Research & Innovation

Three Stevens Professors Earn NSF Grant of $699,540 to Investigate Fair Privacy

The team will explore how advances in machine learning can create fairer privacy outcomes across demographics

Photo of Stevens grant awardees

Principal Investigator (PI) Hui (Wendy) Wang, associate professor in the Department of Computer Science (CS); and Co-PIs Jun Xu, CS assistant professor; and Yu Tao, associate professor of social sciences in the College of Arts and Letters recently received an award from the Secure and Trustworthy Computing Program of National Science Foundation in the amount of $699,540. Their project, entitled “SaTC: CORE: Medium: Privacy for All: Ensuring Fair Privacy Protection in Machine Learning,” will address the core issues of fair privacy from both technical and social perspectives.

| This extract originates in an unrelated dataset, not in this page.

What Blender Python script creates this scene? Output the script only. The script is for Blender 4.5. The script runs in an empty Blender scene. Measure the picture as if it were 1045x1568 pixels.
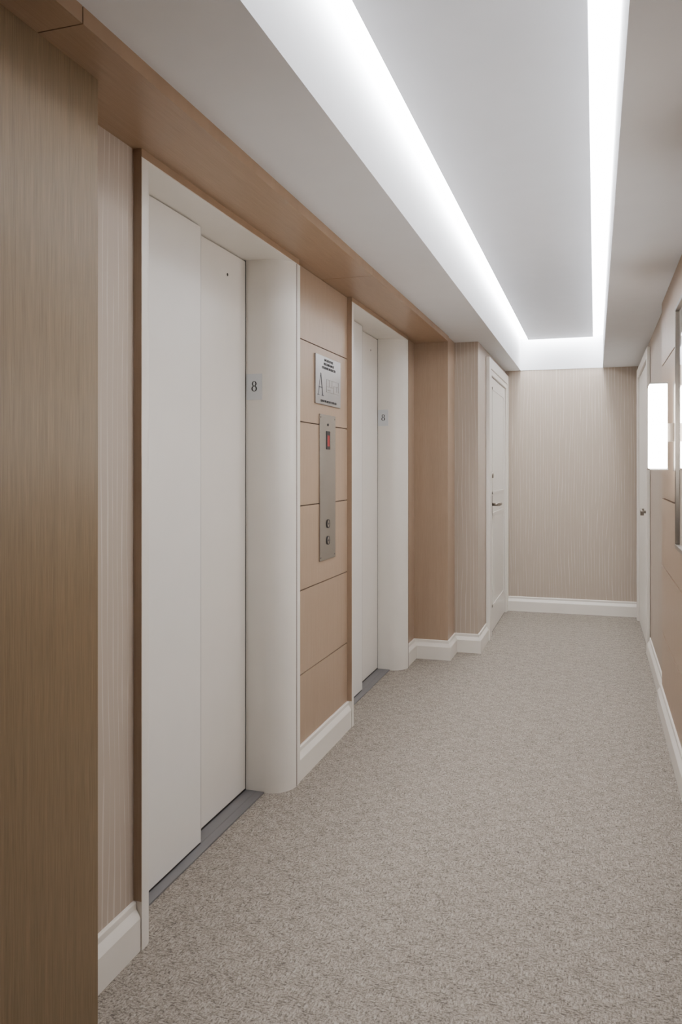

Advances in the field of artificial intelligence and machine learning have resulted in algorithms and technologies for improving cybersecurity. However, machine learning is also vulnerable to new and sophisticated privacy attacks that leak information about the data used for learning and prediction. Privacy attacks can be discriminatory in the sense that they can have a higher success rate for certain demographic groups (e.g., females) than other groups (e.g., males). However, none of the existing defense mechanisms against these attacks consider such disparate vulnerabilities, and as such, perform disparate efforts across different groups. This raises the serious concern of fair privacy—that is, how can we ensure that all groups and individuals are protected equitably?

Wang, Xu, and Tao’s project will address the core issues of fair privacy from both technical and social angles by investigating five research perspectives. Their findings will inform new curricula at Stevens, involving students in the latest cutting-edge research in security, privacy, and machine learning.